Brie Larson’s Mason Weaver is an anti-war photographer who spouts vaguely anti-war slogans, takes pictures, and also looks surprised by the next big monster the group encounters. Colonel Preston Packard (Samuel L. Jackson) is a soldier who doesn’t know what to do when he’s not at war and has a single-minded “Must kill Kong” streak. John Goodman’s Bill Randa is a similarly single-minded covert government bureaucrat on quest to prove monsters are real. Toby Kebbell’s Jack Chapman is a soldier who only thinks about getting home to his son. (Kebbell, who’s best on-screen work is the motion capture in the Planetof the Apes movies, also plays Kong, and the giant rampaging monkey with limited communication skills is by far the more interesting of the two.) Jason Mitchell plays Mills, another soldier, who’s primary concern is Chapman getting home to his son. This goes on and on down the line. Corey Hawkins is a geology nerd, and that’s all there is to tell about him. Shea Whigham is a tired soldier. Tian Jing’s San is the Asian scientist. Thomas Mann’s Slivko is the wacky one who looks like Shaggy.

Despite an incredible array of talent, the only character in Kong: Skull Island worth a damn is Hank Marlow (John C. Reilly), an unhinged World War II pilot marooned on Skull Island for 28 years. Loopy and delirious, with an underlying gallows sense of humor, there’s not much in the way of depth to Marlow, but Reilly plays him with such a goofy, go-for-broke energy, he’s easily the human highlight of the movie. And this proves once again that John C. Reilly makes every movie better.



Visually, Kong: Skull Island references every Vietnam War movie ever made. Platoon—one moment in particular—is well represented, but Apocalypse Now is the obvious touchstone. Even the marketing calls back to Francis Ford Coppola’s war epic, but it’s all lip service.
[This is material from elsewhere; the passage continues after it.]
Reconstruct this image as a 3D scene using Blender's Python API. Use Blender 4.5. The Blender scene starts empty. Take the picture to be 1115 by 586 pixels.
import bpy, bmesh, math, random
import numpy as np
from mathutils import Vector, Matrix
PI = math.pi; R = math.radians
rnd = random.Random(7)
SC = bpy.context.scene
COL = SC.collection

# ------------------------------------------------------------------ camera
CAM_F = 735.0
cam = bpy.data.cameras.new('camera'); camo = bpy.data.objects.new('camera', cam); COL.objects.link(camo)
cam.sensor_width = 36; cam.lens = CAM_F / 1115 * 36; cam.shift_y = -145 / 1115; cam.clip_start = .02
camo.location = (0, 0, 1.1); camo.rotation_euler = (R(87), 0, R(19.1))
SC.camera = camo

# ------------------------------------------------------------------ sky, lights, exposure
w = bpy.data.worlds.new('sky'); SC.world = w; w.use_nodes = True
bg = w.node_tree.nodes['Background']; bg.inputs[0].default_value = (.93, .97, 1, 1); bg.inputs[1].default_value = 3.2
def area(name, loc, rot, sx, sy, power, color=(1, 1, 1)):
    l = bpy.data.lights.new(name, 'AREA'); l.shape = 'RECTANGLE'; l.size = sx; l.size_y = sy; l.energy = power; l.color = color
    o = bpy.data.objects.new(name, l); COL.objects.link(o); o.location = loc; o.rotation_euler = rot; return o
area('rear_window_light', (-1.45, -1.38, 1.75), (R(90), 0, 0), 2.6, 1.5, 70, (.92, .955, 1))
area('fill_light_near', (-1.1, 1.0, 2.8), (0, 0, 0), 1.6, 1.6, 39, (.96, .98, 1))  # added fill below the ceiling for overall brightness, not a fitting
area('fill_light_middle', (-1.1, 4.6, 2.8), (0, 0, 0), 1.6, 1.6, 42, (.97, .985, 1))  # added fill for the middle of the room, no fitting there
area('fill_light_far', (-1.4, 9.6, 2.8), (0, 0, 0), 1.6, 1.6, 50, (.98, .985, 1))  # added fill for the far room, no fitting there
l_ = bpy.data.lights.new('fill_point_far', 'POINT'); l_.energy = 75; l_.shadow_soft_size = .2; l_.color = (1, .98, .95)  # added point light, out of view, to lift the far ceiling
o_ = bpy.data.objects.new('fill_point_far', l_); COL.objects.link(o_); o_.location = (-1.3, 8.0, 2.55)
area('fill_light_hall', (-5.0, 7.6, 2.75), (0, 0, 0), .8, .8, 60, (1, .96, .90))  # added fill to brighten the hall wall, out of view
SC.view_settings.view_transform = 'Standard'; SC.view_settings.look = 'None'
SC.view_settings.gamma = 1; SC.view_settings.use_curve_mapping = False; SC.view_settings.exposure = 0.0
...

There’s a dreamy look and many a billowing cloud, a killer classic rock soundtrack that leans too heavily on the Credence, and an up-river jaunt in a rickety boat. But while Coppola uses these elements to create a vaguely hallucinatory tension and evoke a hellish journey to the darkest recesses of humanity, in Skull Island they’re nothing but empty aesthetic window dressing.

It’s in the creatures where Kong: Skull Island becomes worth watching, and they don’t skimp on the monkey—this isn’t Godzilla, where the title beast only has a few minutes of screen time. Kong himself is an impressive feat. Bigger than any of his previous cinematic iterations—there’s a reason for that we’ll get to momentarily—he’s a towering monstrosity. He’s also fully bipedal, never moving like a true great ape, and though that’s a bit odd, he’s still awe inspiring. And it’s cool to watch the characters wander through the desiccated ribcage of a massive gorilla skeleton.



Kong greeting the initial incursion into his kingdom, flinging flimsy helicopters around like Nerf footballs, is a total blast. So is watching him tussle with a giant octopus or wrestle the nefarious Skull Walkers. A weird giant log/grasshopper beast borders on wondrous. Granted, I hated the IMAX 3D presentation—it’s the kind with the uncomfortable glasses where if you don’t look at the screen perfectly, or if you sit a bit off the center line, the images blur and bleed—but the design and implementation are striking.

Kong: Skull Island is the next chapter in a shared monster universe—because every movie exists in a shared universe—that also includes Godzilla. Kong is bigger than ever so when the two iconic beasts eventually clash on screen, which they’re slated to do, they’ll be roughly the same size. Most of the links are clunky and awkward—John Goodman’s character works for Monarch, and even the opening credits mimic the King of the Monsters’ last jaunt. But just in case you didn’t get the point, a post-credits scene hammers it home.



Kong: Skull Island is an up-and-down ride. Individual moments are incredibly fun and exhilarating, and the giant monsters are precisely as giant and monstrous as you can hope. But too many other moments are tedious and painfully dull. There are no characters worth caring about—Brie Larson and Tom Hiddleston skate by on innate charm, but that only goes so far—and little of note outside of the visuals. While the highs are deliriously high, the lows are a tepid slog and you feel like the explorers, tramping through the jungle, never sure where you’re going or if there’s point. [Grade: C+/B-]


1 comment:

  1. I believe you were torn by "Kong: Skull Island." C+/three out of five/mixed review. That was quite an interesting review. But what I want to know is your opinion on Peter Jackson's King Kong from 2005. That has to be my favorite.